Analysis of Critical Operational and Reservoir Parameters in Carbonate Acidizing Design


Authors

R. Safari (Weatherford International Ltd.) | F. Fragachan (Weatherford International Ltd.) | C. S. Smith (Weatherford International Ltd., Newpark Drilling Fluids)

Publisher

SPE - Society of Petroleum Engineers

Publication Date

April 22, 2018

Source

SPE Western Regional Meeting, 22-26 April, Garden Grove, California, USA

Paper ID

SPE-190094-MS


Abstract

This work employs an integrated analysis method to quantify the impact of operational parameters and subsurface conditions on the acid stimulation efficiency of a carbonate reservoir. Examined parameters include reservoir type, completion design (initial skin), reservoir thickness, reservoir liquid properties (viscosity and compressibility), reservoir temperature, reservoir heterogeneity, acid type, acid volume, injection rate, and diversion technique.

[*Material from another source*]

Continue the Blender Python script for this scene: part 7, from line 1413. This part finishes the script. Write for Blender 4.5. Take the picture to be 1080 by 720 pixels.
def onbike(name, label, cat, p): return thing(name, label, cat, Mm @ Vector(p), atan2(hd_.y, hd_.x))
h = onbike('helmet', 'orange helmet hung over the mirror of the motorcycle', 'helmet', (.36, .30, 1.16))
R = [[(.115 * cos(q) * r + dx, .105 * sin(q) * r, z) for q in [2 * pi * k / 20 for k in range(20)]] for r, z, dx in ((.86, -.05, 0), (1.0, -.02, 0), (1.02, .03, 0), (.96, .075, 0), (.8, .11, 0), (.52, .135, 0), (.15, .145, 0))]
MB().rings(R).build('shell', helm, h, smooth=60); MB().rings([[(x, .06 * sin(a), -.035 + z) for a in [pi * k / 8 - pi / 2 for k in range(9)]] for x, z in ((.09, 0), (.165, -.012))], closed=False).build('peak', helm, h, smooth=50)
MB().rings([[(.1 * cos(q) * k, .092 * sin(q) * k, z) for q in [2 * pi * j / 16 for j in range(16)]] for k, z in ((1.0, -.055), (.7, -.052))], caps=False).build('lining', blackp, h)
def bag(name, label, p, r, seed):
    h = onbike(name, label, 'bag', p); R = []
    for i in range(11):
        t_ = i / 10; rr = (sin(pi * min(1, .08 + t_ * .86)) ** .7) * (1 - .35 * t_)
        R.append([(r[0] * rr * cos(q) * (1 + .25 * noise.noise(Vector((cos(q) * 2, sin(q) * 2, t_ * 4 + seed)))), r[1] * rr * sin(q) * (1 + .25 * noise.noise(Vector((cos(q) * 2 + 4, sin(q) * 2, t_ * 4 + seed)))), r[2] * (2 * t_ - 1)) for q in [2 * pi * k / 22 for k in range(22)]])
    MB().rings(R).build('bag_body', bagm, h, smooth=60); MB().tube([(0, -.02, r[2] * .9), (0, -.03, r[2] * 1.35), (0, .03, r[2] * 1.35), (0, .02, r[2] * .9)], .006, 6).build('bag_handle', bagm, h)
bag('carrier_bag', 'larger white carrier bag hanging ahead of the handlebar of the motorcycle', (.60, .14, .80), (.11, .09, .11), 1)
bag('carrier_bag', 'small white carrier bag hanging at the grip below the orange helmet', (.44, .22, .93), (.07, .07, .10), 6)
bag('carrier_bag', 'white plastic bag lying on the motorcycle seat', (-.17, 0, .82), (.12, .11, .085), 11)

In general, a combination of operational parameters and local geological conditions control the efficiency of carbonate acidizing. The operational parameters include acid type, injection volume, injection rate, and diversion technique. Optimizing these parameters maximizes stimulation efficiency and consequently hydrocarbon recovery. However, optimization needs to be evaluated within the context of local geology and subsurface conditions. For instance, the presence of natural fracture swarms or a high permeability zone along a limited length of the wellbore can present acid placement challenges that only advanced analysis can carefully address.

In our study, an integrated wellbore and reservoir model is used to simulate carbonate reservoir acidizing. The model first simulates the movement of stimulation fluid in a wellbore and couples it with transient reservoir flow. This analysis provides the distribution of reactive fluid along the well and calculates dynamics of skin evolution of a wellbore during stimulation. The model simulates the local change of injectivity and the interactions of different reservoir zones along the completed length of the well during stimulation time.

The analyzed results show that the interactions between wellbore flow and reservoir flow along the completed length of the wellbore is a dominant governing factor for stimulation efficiencies. It shows that at a limited volume of acid or low injection rate, most of the acid stimulates the upper sections of the reservoir while inadequate amounts of acid reach the bottom of the reservoir. The results show that the reservoir porosity system (i.e. porosity and permeability), pay-zone height, initial skin (i.e. completion design), reservoir temperature, and heterogeneity have governing effects on the optimum acid volume and injection rate. The reservoir condition might impose a wasteful acid volume and injection rate for a bullheaded treatment that can be optimized further with diversion technology. The latter situation being important in optimizing the volume of acid needed to efficiently stimulate the reservoir to obtain higher production.